Movido pela utopia de transformar esse cenário, o educador Paulo Freire levou à cidade de Angicos, em 1963, a experiência pioneira de alfabetização que visava ensinar os não letrados em até 40 horas. A iniciativa atraiu cerca de 300 homens e mulheres que durante aproximadamente dois meses se reuniam todas as noites nas casas cedidas por moradores e prédios públicos para assistir às aulas, desenvolvidas por meio de círculos de cultura.
O objetivo foi alcançado! A primeira turma foi diplomada em uma solenidade prestigiada pelas maiores autoridades do Brasil, entre elas o presidente da República, João Goulart, e logo virou notícia no jornal americano New York Times, que retratou a experiência como sendo um sucesso.
Após a turma de Angicos, o projeto expandiu para outras cidades potiguares e também nos Estado de SP, RJ, Brasília, Sergipe e Rio Grande do Sul. Em janeiro de 64, ele foi transformado no Programa Nacional de Alfabetização, mas interrompido pela ditadura militar.
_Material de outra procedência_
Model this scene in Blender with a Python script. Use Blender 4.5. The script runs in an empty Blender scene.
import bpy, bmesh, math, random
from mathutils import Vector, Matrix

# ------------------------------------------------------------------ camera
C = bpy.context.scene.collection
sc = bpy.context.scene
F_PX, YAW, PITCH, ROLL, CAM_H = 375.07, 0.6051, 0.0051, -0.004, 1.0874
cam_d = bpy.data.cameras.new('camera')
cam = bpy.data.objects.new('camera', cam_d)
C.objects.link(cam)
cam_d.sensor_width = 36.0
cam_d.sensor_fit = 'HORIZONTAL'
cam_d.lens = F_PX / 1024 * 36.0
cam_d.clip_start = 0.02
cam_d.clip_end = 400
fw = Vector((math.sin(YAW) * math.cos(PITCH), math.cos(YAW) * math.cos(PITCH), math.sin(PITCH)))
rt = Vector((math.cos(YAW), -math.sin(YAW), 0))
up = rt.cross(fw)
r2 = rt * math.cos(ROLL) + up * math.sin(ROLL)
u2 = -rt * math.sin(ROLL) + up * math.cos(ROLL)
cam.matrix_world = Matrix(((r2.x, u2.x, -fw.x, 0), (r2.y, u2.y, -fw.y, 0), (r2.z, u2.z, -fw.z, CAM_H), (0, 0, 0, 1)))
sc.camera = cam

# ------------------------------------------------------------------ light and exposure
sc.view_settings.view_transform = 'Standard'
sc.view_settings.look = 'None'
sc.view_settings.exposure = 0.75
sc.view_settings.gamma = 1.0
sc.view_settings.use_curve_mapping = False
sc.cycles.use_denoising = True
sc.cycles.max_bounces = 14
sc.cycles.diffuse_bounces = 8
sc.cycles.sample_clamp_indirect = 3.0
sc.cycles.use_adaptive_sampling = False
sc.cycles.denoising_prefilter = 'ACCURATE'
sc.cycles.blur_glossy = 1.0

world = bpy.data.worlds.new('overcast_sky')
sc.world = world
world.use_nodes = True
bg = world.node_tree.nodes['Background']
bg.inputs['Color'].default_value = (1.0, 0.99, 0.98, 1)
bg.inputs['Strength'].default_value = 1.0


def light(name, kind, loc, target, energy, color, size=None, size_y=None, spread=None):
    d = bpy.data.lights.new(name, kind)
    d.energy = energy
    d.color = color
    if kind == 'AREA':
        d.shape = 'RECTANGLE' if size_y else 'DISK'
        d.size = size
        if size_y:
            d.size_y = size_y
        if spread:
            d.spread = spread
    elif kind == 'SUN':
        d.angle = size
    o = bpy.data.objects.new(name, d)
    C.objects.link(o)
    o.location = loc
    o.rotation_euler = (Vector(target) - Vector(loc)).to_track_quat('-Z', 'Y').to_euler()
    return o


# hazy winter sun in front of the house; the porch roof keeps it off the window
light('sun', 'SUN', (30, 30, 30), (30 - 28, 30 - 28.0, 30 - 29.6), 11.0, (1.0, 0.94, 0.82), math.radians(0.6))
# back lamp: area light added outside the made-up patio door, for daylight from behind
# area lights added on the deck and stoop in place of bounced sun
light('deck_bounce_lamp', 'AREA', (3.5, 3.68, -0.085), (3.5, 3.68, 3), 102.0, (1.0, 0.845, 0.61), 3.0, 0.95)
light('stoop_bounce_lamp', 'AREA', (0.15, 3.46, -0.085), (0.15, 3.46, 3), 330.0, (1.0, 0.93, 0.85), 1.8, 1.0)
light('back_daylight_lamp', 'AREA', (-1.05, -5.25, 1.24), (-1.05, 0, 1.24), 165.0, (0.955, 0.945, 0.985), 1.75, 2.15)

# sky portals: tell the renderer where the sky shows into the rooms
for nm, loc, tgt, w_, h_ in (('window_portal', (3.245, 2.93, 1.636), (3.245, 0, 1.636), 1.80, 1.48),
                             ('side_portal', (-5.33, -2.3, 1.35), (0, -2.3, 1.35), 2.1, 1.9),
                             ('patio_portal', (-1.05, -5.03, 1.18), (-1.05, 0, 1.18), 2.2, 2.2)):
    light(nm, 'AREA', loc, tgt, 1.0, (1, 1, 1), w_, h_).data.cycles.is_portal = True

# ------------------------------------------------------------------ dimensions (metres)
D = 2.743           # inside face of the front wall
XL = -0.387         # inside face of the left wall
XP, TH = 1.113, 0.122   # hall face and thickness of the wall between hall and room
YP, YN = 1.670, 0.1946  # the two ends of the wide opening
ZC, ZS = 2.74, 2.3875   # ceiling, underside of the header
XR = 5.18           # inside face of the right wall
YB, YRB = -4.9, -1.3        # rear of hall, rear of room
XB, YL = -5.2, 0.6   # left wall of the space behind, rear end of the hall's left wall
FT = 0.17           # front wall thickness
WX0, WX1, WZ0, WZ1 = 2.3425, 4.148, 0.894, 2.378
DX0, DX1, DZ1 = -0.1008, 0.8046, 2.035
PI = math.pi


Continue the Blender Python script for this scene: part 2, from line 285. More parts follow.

Quase seis décadas depois desde a experiência piloto, os jornalistas Higo Lima e Renata Jaguaribe, ambos cearenses, e Passos Júnior, potiguar, localizaram 19 moradores de Angicos que se formaram na primeira turma de Paulo Freire. Esse encontro rendeu o livro “40 Horas de Angicos: memórias dos alunos de Paulo Freire no RN”, que está sendo lançado nesta sexta-feira, dia 19, às 18h, no Memorial do IFCE, na Rua Jorge Dumar, 1703, Jardim América.
São 19 crônicas a partir das memórias dos estudantes, todos eles já com idade entre 70 a 80 anos, que evidenciam as memórias dos encontros diários, a convivência amorosa com Paulo Freire e os monitores, os desafios do método, a realidade sofrida da região e, sobretudo, o legado da experiência. “Passe o tempo que passar, o conteúdo das 40 Horas permanece relevante pela sua importância histórica a partir das palavras ainda lúcidas de seus personagens”, destaca Renata Jaguaribe.
O jornalista Higo Lima pontua a importância de reavivar o legado do professor Paulo Freire. “A vida daquelas pessoas e, na verdade, a vida de uma cidade inteira, foi transformada pelo poder da educação. Não existe legado maior que esse em um País marcado por tantas desigualdades”, defende Lima.
O que se vivenciou em Angicos nos anos sessenta é parte fundamental nas contribuições de Paulo Freire no campo da Pedagogia. “A riqueza dos depoimentos deixa ainda mais forte a importância do projeto iniciado na cidade de Angicos, que é considerado a gênese da teoria pedagógica e metodologia defendida por Paulo Freire”, explica Passos Júnior.